Clé sous la porteMais dans l'immédiat, c'est surtout l'eau qui pose problème. Les habitants de certaines régions subissent déjà des restrictions : trois minutes pour une douche quotidienne, deux machines à laver maximum par semaine.
" J'ai de la chance, il a plu ici en mars ", reconnaît Bill Stacy, qui n'en est pas moins inquiet. D'ici quelques semaines, en l'absence de nouvelles précipitations, ses retenues d'eau seront à sec et s'il a déjà prévu de forer, il craint de tomber sur de l'eau salée. Comment fera-t-il alors pour abreuver son troupeau de 250 têtes ? Il n'en a pas la moindre idée mais assure qu'il s'en sortira.
" Ce n'est pas la première sécheresse ni la dernière. Les fermiers australiens sont habitués aux catastrophes naturelles, ils sont résilients ", ne cesse-t-il de répéter comme pour se donner du courage. En attendant, il se serre la ceinture pour payer le pensionnat de ses trois enfants et puise dans ses économies avec un objectif : tenir. A aucun prix il ne vendra l'exploitation crée par ses ancêtres il y a plus de cent cinquante ans.
Beaucoup d'autres n'auront pas le choix et mettront la clé sous la porte.
" Malheureusement, cela se passe comme ça ici ", dit James Jackson, président de la NSW Farmers Association.
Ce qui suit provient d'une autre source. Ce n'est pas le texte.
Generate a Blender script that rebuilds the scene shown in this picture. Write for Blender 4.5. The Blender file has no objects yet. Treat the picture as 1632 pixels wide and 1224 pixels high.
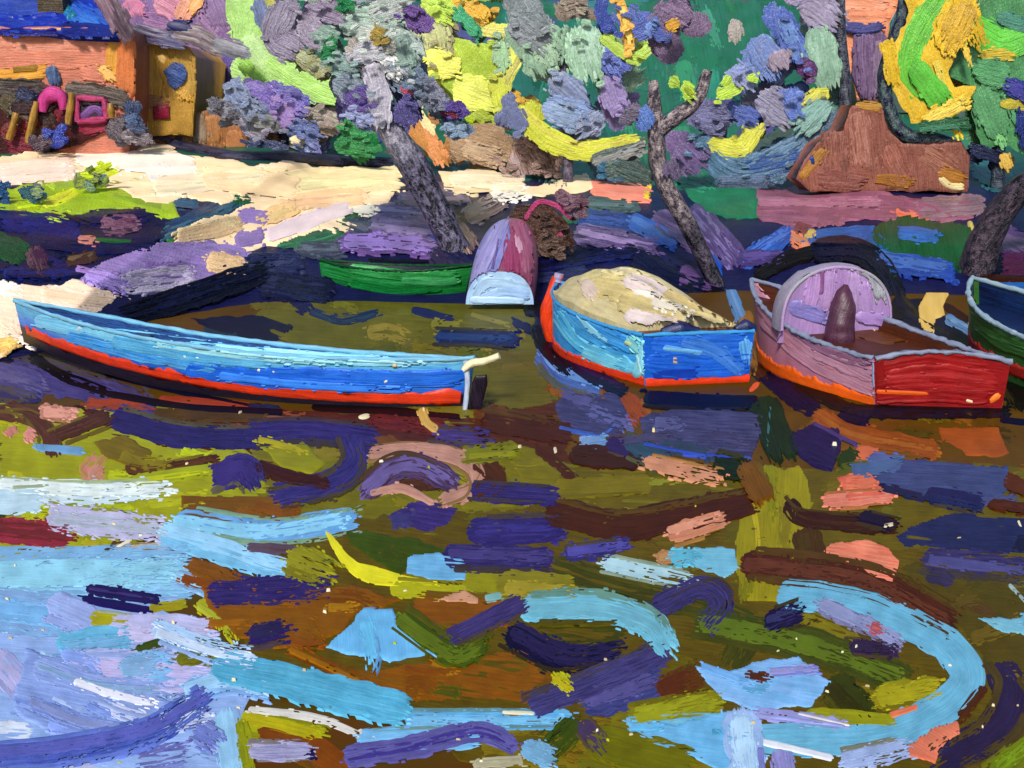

Sur l'ensemble du continent, 20 % des 130 000 exploitations fournissent à elles seules 75 % des produits agricoles. Les petits agriculteurs, de moins en moins nombreux, sont les plus vulnérables.
Pour soutenir le secteur face à la sécheresse, les gouvernements locaux comme les autorités fédérales ont annoncé des mesures et débloqué plusieurs centaines de millions de dollars australiens. Mais alors que tous les experts s'accordent à dire que cette sécheresse est la conséquence du réchauffement climatique, l'Australie, qui est l'un des premiers pollueurs de la planète par habitant, n'a toujours pas défini de stratégie pour atteindre son objectif, pourtant modeste, de réduction des émissions de gaz à effet de serre de 26 % à 28 % d'ici 2030 par rapport à 2005.